I think that Franks had a point last week, that this bailout story is becoming something of a self-fulfilling prophecy. Right now, we're seeing a market rally based on promises that something will pass on Thursday.
Given how low the prices of the mortgage-backed CDOs is, there is probably a killing to be made out there. If only there were more transparency to the underlying loans, there would be more buyers.
A real failure here is in the design of the instruments. If there were better visibility, it is likely that the CDOs based on liar loans would be rated and priced differently, which would have removed the financial incentives for companies to originate them. This sort of design issue is something that regulators should have enforced. This particular problem has been known since the mid-1980s, so there is plenty of blame to be spread over both parties on this one.

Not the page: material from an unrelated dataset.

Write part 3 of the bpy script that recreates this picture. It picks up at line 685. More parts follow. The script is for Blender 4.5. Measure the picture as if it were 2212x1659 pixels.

According to the AP:Banks were in miser mode after the House's rejection of the rescue package. The key bank-to-bank lending rate, the London Interbank Offered Rate, or LIBOR, soared to 4.05 percent from 3.88 percent for 3-month dollar loans, and to 6.88 percent for overnight dollar loans — the highest level since tracking began in 2001.
That's especially worrisome because normally, LIBOR is just slightly above the Federal Reserve's target fed funds rates, an interbank lending rate. Now, it is more than 4 percentage points above the target rate of 2 percent. That has troubling implications for other lending rates tied to LIBOR, including homeowners' adjustable rate mortgages.